# Prompt:
Reproduce the data that follows in its entirety, character for character.

# Data excerpt:
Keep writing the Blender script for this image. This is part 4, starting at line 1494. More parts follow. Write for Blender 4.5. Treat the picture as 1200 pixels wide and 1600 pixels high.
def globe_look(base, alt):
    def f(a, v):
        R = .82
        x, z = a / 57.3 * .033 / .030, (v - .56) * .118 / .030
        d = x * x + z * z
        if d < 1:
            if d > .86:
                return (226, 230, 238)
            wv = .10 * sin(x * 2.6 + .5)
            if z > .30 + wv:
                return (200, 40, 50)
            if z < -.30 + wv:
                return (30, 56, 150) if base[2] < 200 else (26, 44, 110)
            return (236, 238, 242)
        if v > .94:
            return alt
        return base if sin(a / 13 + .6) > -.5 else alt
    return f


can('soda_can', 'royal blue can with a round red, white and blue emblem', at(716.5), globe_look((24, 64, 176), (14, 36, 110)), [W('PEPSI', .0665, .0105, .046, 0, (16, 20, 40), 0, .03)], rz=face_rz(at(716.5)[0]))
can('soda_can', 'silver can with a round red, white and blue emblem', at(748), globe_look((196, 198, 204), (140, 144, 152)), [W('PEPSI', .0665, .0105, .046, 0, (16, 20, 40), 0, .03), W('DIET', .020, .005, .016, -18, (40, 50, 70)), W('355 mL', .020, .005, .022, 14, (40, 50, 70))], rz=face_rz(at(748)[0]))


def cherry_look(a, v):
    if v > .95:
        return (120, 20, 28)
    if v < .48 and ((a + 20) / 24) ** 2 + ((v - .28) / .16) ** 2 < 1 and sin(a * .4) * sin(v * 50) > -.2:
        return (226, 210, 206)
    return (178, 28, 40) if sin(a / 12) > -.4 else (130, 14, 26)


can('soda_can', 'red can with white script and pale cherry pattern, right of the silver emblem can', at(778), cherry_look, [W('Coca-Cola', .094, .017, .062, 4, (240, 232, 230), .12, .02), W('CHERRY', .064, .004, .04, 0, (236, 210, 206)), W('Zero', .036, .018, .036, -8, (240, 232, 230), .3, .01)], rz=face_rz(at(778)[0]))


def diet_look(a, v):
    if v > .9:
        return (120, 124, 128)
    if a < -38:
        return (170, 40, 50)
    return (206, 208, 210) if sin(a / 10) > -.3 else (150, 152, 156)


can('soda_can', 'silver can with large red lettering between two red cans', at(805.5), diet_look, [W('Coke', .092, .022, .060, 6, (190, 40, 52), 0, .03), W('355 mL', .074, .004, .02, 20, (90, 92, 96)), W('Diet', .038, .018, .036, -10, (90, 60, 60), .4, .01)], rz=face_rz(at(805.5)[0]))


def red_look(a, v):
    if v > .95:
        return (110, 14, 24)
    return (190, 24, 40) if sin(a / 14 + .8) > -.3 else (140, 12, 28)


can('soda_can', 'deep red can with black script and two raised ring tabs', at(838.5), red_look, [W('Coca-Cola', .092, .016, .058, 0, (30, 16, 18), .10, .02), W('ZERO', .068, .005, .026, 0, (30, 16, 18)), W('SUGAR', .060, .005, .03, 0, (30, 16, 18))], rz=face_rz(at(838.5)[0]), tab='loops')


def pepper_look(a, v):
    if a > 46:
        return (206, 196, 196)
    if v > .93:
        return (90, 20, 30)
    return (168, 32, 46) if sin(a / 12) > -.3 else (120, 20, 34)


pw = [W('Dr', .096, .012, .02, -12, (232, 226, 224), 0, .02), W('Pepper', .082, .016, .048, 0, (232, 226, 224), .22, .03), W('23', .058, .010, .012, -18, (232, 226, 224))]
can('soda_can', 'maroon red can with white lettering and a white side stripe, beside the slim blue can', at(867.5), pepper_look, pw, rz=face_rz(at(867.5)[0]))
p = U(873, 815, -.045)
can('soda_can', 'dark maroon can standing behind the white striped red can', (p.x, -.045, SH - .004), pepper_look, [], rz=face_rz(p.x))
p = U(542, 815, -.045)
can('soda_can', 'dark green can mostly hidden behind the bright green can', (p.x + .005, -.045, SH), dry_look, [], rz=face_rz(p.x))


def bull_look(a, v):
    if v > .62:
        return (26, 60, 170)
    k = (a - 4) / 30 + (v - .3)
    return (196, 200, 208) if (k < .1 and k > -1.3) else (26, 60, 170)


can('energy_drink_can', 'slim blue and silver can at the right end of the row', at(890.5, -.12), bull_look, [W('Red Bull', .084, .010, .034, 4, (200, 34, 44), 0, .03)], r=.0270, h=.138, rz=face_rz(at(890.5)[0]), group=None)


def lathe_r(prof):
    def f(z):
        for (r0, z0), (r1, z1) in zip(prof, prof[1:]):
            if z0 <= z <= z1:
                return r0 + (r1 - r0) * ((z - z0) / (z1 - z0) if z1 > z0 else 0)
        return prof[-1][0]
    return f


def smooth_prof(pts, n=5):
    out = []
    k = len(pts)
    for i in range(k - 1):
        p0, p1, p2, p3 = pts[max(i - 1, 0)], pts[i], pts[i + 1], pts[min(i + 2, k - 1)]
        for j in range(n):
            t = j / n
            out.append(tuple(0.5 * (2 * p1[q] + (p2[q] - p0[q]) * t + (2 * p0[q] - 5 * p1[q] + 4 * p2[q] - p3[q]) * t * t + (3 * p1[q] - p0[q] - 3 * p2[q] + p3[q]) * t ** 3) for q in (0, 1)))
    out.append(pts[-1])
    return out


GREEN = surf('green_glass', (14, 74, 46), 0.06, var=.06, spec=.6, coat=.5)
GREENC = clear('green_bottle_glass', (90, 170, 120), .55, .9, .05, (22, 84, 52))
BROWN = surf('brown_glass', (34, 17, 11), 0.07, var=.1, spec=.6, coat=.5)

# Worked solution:
Keep writing the Blender script for this image. This is part 4, starting at line 1494. More parts follow. Write for Blender 4.5. Treat the picture as 1200 pixels wide and 1600 pixels high.
def globe_look(base, alt):
    def f(a, v):
        R = .82
        x, z = a / 57.3 * .033 / .030, (v - .56) * .118 / .030
        d = x * x + z * z
        if d < 1:
            if d > .86:
                return (226, 230, 238)
            wv = .10 * sin(x * 2.6 + .5)
            if z > .30 + wv:
                return (200, 40, 50)
            if z < -.30 + wv:
                return (30, 56, 150) if base[2] < 200 else (26, 44, 110)
            return (236, 238, 242)
        if v > .94:
            return alt
        return base if sin(a / 13 + .6) > -.5 else alt
    return f


can('soda_can', 'royal blue can with a round red, white and blue emblem', at(716.5), globe_look((24, 64, 176), (14, 36, 110)), [W('PEPSI', .0665, .0105, .046, 0, (16, 20, 40), 0, .03)], rz=face_rz(at(716.5)[0]))
can('soda_can', 'silver can with a round red, white and blue emblem', at(748), globe_look((196, 198, 204), (140, 144, 152)), [W('PEPSI', .0665, .0105, .046, 0, (16, 20, 40), 0, .03), W('DIET', .020, .005, .016, -18, (40, 50, 70)), W('355 mL', .020, .005, .022, 14, (40, 50, 70))], rz=face_rz(at(748)[0]))


def cherry_look(a, v):
    if v > .95:
        return (120, 20, 28)
    if v < .48 and ((a + 20) / 24) ** 2 + ((v - .28) / .16) ** 2 < 1 and sin(a * .4) * sin(v * 50) > -.2:
        return (226, 210, 206)
    return (178, 28, 40) if sin(a / 12) > -.4 else (130, 14, 26)


can('soda_can', 'red can with white script and pale cherry pattern, right of the silver emblem can', at(778), cherry_look, [W('Coca-Cola', .094, .017, .062, 4, (240, 232, 230), .12, .02), W('CHERRY', .064, .004, .04, 0, (236, 210, 206)), W('Zero', .036, .018, .036, -8, (240, 232, 230), .3, .01)], rz=face_rz(at(778)[0]))


def diet_look(a, v):
    if v > .9:
        return (120, 124, 128)
    if a < -38:
        return (170, 40, 50)
    return (206, 208, 210) if sin(a / 10) > -.3 else (150, 152, 156)


can('soda_can', 'silver can with large red lettering between two red cans', at(805.5), diet_look, [W('Coke', .092, .022, .060, 6, (190, 40, 52), 0, .03), W('355 mL', .074, .004, .02, 20, (90, 92, 96)), W('Diet', .038, .018, .036, -10, (90, 60, 60), .4, .01)], rz=face_rz(at(805.5)[0]))


def red_look(a, v):
    if v > .95:
        return (110, 14, 24)
    return (190, 24, 40) if sin(a / 14 + .8) > -.3 else (140, 12, 28)


can('soda_can', 'deep red can with black script and two raised ring tabs', at(838.5), red_look, [W('Coca-Cola', .092, .016, .058, 0, (30, 16, 18), .10, .02), W('ZERO', .068, .005, .026, 0, (30, 16, 18)), W('SUGAR', .060, .005, .03, 0, (30, 16, 18))], rz=face_rz(at(838.5)[0]), tab='loops')


def pepper_look(a, v):
    if a > 46:
        return (206, 196, 196)
    if v > .93:
        return (90, 20, 30)
    return (168, 32, 46) if sin(a / 12) > -.3 else (120, 20, 34)


pw = [W('Dr', .096, .012, .02, -12, (232, 226, 224), 0, .02), W('Pepper', .082, .016, .048, 0, (232, 226, 224), .22, .03), W('23', .058, .010, .012, -18, (232, 226, 224))]
can('soda_can', 'maroon red can with white lettering and a white side stripe, beside the slim blue can', at(867.5), pepper_look, pw, rz=face_rz(at(867.5)[0]))
p = U(873, 815, -.045)
can('soda_can', 'dark maroon can standing behind the white striped red can', (p.x, -.045, SH - .004), pepper_look, [], rz=face_rz(p.x))
p = U(542, 815, -.045)
can('soda_can', 'dark green can mostly hidden behind the bright green can', (p.x + .005, -.045, SH), dry_look, [], rz=face_rz(p.x))


def bull_look(a, v):
    if v > .62:
        return (26, 60, 170)
    k = (a - 4) / 30 + (v - .3)
    return (196, 200, 208) if (k < .1 and k > -1.3) else (26, 60, 170)


can('energy_drink_can', 'slim blue and silver can at the right end of the row', at(890.5, -.12), bull_look, [W('Red Bull', .084, .010, .034, 4, (200, 34, 44), 0, .03)], r=.0270, h=.138, rz=face_rz(at(890.5)[0]), group=None)


def lathe_r(prof):
    def f(z):
        for (r0, z0), (r1, z1) in zip(prof, prof[1:]):
            if z0 <= z <= z1:
                return r0 + (r1 - r0) * ((z - z0) / (z1 - z0) if z1 > z0 else 0)
        return prof[-1][0]
    return f


def smooth_prof(pts, n=5):
    out = []
    k = len(pts)
    for i in range(k - 1):
        p0, p1, p2, p3 = pts[max(i - 1, 0)], pts[i], pts[i + 1], pts[min(i + 2, k - 1)]
        for j in range(n):
            t = j / n
            out.append(tuple(0.5 * (2 * p1[q] + (p2[q] - p0[q]) * t + (2 * p0[q] - 5 * p1[q] + 4 * p2[q] - p3[q]) * t * t + (3 * p1[q] - p0[q] - 3 * p2[q] + p3[q]) * t ** 3) for q in (0, 1)))
    out.append(pts[-1])
    return out


GREEN = surf('green_glass', (14, 74, 46), 0.06, var=.06, spec=.6, coat=.5)
GREENC = clear('green_bottle_glass', (90, 170, 120), .55, .9, .05, (22, 84, 52))
BROWN = surf('brown_glass', (34, 17, 11), 0.07, var=.1, spec=.6, coat=.5)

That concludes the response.